Monica Lewinsky, once an anonymous government worker, now faces huge legal bills, even larger legal troubles and the prospect of going through the next century labeled as "that woman."

Countless others can be added to the casualty rolls, some through their own actions and some for no other reason than they were standing in the way when the juggernaut went by.

But if the polls are correct, maybe the most tragic victims are the majority of the American public who feel that their President has committed adultery, and then lied to them and committed perjury, but who also say that such things don't really matter.

The common and probable explanation for that attitude is that the economy is doing so well that no one wants to mess with the status quo. Impeachment hearings or a presidential resignation could result in higher unemployment or inflation, some people reason, and those are results no one wants to bring about; therefore, let's pretend that nothing important happened.

If that indeed is the popular thinking, then American society has reached a sad nadir.
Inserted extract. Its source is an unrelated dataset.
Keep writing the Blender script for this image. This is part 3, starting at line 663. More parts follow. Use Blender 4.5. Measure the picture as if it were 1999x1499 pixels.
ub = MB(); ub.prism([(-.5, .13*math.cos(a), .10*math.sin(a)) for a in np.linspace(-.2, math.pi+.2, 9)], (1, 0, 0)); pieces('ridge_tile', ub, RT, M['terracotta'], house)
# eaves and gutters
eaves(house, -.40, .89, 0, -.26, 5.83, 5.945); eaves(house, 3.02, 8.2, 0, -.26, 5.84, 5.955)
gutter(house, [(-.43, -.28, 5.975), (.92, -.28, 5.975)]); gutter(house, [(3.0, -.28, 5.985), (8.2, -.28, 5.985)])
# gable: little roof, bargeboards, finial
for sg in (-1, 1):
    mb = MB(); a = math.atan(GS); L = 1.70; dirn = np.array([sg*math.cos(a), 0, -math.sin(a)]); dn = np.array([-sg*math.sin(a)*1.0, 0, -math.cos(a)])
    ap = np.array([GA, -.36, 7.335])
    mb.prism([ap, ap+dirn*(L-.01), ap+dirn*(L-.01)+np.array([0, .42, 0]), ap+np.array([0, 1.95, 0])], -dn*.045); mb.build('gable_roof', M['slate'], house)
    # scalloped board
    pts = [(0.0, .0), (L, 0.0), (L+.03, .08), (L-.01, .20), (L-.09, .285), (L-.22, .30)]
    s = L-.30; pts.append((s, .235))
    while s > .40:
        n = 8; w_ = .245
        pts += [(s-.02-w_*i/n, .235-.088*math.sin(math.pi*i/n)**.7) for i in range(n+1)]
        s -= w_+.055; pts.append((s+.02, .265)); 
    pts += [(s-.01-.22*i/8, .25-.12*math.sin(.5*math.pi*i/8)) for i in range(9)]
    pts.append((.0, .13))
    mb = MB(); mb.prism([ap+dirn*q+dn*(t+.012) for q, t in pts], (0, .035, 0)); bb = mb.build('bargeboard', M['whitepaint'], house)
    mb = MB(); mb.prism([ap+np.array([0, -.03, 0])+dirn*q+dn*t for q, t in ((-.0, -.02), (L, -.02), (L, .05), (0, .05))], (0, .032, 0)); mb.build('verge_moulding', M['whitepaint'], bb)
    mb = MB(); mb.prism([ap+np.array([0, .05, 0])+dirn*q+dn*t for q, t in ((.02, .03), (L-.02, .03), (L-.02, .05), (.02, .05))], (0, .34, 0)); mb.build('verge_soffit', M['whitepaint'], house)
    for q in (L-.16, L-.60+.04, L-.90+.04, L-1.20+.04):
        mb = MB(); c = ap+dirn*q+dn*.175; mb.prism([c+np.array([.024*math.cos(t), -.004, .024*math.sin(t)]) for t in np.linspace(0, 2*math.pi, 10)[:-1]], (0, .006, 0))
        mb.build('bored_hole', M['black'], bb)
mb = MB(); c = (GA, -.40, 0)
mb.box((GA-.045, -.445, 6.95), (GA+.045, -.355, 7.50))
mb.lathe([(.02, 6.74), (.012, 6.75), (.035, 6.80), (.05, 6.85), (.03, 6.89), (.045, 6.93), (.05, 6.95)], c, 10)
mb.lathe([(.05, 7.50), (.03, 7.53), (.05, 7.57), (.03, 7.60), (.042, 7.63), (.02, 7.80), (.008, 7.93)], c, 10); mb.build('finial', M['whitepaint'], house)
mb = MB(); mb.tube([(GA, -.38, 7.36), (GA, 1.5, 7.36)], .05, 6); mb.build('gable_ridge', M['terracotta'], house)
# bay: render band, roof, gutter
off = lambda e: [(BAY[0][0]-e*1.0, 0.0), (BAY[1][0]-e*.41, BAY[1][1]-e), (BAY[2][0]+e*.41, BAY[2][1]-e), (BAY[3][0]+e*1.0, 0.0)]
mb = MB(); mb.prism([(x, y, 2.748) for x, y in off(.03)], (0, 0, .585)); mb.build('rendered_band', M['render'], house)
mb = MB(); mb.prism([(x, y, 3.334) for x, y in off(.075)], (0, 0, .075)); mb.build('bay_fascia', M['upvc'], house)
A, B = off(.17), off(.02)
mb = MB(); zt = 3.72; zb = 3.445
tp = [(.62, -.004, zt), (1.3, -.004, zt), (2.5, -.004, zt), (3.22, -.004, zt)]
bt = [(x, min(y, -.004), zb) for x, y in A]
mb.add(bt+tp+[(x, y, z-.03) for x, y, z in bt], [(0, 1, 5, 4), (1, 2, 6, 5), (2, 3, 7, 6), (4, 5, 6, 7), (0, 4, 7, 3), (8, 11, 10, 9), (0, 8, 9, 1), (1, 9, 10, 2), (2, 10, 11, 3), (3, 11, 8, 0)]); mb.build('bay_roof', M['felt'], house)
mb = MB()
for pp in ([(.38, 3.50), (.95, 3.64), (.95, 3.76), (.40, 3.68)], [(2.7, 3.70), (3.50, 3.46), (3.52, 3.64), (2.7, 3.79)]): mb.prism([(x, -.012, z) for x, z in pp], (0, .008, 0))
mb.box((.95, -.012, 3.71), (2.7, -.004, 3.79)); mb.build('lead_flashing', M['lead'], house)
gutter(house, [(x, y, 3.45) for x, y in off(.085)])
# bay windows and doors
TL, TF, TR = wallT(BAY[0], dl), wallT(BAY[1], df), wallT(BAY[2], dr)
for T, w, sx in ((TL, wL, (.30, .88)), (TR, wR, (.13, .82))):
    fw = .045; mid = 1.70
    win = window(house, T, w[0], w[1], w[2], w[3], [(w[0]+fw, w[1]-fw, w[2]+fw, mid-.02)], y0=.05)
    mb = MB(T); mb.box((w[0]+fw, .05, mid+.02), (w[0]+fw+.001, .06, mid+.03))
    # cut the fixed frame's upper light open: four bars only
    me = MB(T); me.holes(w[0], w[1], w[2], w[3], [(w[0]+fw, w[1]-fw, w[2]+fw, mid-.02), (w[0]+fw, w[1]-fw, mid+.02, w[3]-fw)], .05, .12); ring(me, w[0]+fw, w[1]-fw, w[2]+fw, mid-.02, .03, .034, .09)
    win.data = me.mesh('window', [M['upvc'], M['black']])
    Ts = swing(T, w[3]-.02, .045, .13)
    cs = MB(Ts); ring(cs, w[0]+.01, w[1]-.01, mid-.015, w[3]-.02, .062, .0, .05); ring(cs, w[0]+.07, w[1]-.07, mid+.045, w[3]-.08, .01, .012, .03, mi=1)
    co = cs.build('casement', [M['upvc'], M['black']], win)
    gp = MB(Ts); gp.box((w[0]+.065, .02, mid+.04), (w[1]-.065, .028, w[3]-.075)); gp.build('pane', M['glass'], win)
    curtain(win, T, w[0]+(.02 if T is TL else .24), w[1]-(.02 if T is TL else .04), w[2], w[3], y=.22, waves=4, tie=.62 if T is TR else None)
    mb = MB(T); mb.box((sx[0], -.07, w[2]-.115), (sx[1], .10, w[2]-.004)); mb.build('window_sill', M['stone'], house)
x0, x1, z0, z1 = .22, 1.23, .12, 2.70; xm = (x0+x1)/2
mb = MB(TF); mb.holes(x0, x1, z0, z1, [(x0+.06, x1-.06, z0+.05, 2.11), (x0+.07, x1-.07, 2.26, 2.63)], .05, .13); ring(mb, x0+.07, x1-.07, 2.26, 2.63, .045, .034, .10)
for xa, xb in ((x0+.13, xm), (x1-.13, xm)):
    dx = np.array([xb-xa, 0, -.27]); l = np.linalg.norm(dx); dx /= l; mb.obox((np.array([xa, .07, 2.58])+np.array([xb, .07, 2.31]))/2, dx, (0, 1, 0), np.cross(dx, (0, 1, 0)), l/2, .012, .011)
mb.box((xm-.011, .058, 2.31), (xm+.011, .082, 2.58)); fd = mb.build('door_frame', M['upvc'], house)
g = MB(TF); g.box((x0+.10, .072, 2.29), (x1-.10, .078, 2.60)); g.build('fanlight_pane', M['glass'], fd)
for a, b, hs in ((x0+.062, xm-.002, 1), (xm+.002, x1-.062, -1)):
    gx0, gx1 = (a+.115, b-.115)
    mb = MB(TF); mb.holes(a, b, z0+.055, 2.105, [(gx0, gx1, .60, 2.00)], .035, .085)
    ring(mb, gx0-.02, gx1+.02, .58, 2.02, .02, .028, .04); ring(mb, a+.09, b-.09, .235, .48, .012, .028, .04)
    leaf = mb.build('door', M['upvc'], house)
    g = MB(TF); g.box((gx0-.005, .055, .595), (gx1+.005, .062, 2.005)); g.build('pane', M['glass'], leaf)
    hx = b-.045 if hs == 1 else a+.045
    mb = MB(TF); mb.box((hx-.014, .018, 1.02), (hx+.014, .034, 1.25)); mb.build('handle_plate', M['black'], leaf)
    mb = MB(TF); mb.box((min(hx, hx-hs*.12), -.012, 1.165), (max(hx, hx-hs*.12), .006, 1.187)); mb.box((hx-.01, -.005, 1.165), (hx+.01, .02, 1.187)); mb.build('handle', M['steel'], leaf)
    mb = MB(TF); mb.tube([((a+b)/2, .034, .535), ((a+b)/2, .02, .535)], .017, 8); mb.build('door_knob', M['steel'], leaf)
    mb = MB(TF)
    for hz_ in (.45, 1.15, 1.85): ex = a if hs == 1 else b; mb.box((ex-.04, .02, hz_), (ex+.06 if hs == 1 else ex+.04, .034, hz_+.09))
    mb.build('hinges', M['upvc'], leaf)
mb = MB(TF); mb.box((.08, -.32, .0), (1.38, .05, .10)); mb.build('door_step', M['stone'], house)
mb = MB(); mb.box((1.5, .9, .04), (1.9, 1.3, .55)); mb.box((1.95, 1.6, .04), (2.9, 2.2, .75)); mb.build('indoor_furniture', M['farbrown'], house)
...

That attitude can be summed up very bluntly in this way: "As long as I've got mine, I don't care what else happens." That notion has undermined previous civilizations, where immorality and corruption at the highest levels were excused because bread and circuses could be found in abundance.

If our bank accounts are the only accounts we take into consideration when examining what we want our society to be like, then we should not be surprised when we wake up in a world that is constructed from girders of exploitation and foundations of greed rather than from buttresses of selflessness and vaults of sacrifice.

Lent is a good time for Catholics to reflect on what sort of society we want to build. Such reflection will also help us imagine what sort of ruins we might leave behind.